::: Records to use
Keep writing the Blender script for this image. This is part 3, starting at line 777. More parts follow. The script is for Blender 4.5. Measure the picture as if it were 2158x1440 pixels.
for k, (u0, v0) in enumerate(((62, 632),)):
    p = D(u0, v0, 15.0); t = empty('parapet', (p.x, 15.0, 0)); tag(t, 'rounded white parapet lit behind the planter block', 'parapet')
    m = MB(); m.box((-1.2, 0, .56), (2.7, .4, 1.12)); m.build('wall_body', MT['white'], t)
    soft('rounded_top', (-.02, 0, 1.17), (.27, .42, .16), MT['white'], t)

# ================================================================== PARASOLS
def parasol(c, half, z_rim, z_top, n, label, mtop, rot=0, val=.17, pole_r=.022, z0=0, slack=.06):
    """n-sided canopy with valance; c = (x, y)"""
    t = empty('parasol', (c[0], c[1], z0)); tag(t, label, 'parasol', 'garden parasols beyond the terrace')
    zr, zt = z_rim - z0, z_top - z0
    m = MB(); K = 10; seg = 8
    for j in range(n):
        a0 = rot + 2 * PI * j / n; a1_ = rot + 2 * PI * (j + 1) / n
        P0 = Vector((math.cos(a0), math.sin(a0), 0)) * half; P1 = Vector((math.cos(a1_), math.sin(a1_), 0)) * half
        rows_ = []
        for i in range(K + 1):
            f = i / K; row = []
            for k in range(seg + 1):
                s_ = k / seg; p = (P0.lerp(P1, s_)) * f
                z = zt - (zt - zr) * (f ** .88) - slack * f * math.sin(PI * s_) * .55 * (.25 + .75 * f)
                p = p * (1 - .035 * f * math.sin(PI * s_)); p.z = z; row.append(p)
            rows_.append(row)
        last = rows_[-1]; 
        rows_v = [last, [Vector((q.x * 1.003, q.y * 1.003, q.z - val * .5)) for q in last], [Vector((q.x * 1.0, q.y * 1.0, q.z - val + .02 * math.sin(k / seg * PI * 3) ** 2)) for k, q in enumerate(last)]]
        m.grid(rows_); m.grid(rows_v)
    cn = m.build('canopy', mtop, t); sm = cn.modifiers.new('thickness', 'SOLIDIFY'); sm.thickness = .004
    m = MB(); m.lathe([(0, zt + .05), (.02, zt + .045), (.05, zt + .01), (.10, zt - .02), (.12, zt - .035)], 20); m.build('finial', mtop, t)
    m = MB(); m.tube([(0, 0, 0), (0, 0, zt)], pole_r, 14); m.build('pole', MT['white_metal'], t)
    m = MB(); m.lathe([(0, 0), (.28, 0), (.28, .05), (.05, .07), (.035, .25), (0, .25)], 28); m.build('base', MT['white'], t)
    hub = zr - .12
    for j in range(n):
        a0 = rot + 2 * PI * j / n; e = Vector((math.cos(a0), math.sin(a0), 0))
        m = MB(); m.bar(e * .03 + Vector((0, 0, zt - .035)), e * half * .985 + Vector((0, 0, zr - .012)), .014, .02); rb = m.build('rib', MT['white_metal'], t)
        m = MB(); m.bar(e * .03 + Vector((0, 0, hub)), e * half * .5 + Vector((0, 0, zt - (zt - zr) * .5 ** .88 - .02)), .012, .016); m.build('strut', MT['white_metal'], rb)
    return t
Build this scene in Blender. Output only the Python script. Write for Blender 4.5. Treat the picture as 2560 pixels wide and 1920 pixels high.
::::::
__Exercise__
Print, please, the lines above from the very first through the one that holds "(.27, .42, .16), MT['white'], t)", both included, word for word and with nothing else.

__Solution to the problem__
Keep writing the Blender script for this image. This is part 3, starting at line 777. More parts follow. The script is for Blender 4.5. Measure the picture as if it were 2158x1440 pixels.
for k, (u0, v0) in enumerate(((62, 632),)):
    p = D(u0, v0, 15.0); t = empty('parapet', (p.x, 15.0, 0)); tag(t, 'rounded white parapet lit behind the planter block', 'parapet')
    m = MB(); m.box((-1.2, 0, .56), (2.7, .4, 1.12)); m.build('wall_body', MT['white'], t)
    soft('rounded_top', (-.02, 0, 1.17), (.27, .42, .16), MT['white'], t)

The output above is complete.